- Your objective: Which lines run from the first one up to and including the one with "raised at the end"? Print exactly those.

○ ○ ○

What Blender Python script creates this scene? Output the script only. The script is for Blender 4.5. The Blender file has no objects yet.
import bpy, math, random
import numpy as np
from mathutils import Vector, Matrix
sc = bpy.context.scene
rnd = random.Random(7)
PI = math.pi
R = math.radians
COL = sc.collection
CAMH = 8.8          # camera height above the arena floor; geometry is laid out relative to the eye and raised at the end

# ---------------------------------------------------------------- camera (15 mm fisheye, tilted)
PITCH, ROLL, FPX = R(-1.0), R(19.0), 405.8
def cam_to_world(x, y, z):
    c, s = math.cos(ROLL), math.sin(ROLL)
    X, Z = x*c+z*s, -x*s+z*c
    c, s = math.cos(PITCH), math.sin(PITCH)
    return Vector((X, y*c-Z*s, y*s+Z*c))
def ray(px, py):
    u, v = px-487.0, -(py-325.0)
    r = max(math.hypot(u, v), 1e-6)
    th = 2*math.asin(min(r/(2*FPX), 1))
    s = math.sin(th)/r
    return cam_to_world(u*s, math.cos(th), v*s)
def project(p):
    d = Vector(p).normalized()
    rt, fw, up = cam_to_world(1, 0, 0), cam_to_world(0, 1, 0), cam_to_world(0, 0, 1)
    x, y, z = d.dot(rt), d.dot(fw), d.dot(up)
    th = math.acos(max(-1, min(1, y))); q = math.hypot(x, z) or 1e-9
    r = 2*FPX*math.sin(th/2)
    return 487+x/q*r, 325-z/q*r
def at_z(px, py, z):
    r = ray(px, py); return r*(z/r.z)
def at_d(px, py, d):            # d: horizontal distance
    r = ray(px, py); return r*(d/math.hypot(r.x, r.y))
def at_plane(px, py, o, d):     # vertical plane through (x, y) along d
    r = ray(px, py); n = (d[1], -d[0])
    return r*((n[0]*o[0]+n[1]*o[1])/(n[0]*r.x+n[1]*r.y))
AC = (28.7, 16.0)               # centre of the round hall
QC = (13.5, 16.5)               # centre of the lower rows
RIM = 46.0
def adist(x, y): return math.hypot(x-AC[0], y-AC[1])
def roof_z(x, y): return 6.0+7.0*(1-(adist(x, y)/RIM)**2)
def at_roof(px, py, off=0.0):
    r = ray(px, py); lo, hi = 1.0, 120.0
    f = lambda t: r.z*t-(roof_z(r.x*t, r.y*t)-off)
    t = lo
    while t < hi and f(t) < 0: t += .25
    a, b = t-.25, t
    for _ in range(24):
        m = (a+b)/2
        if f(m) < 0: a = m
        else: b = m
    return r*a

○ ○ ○

- Task answer:
What Blender Python script creates this scene? Output the script only. The script is for Blender 4.5. The Blender file has no objects yet.
import bpy, math, random
import numpy as np
from mathutils import Vector, Matrix
sc = bpy.context.scene
rnd = random.Random(7)
PI = math.pi
R = math.radians
COL = sc.collection
CAMH = 8.8          # camera height above the arena floor; geometry is laid out relative to the eye and raised at the end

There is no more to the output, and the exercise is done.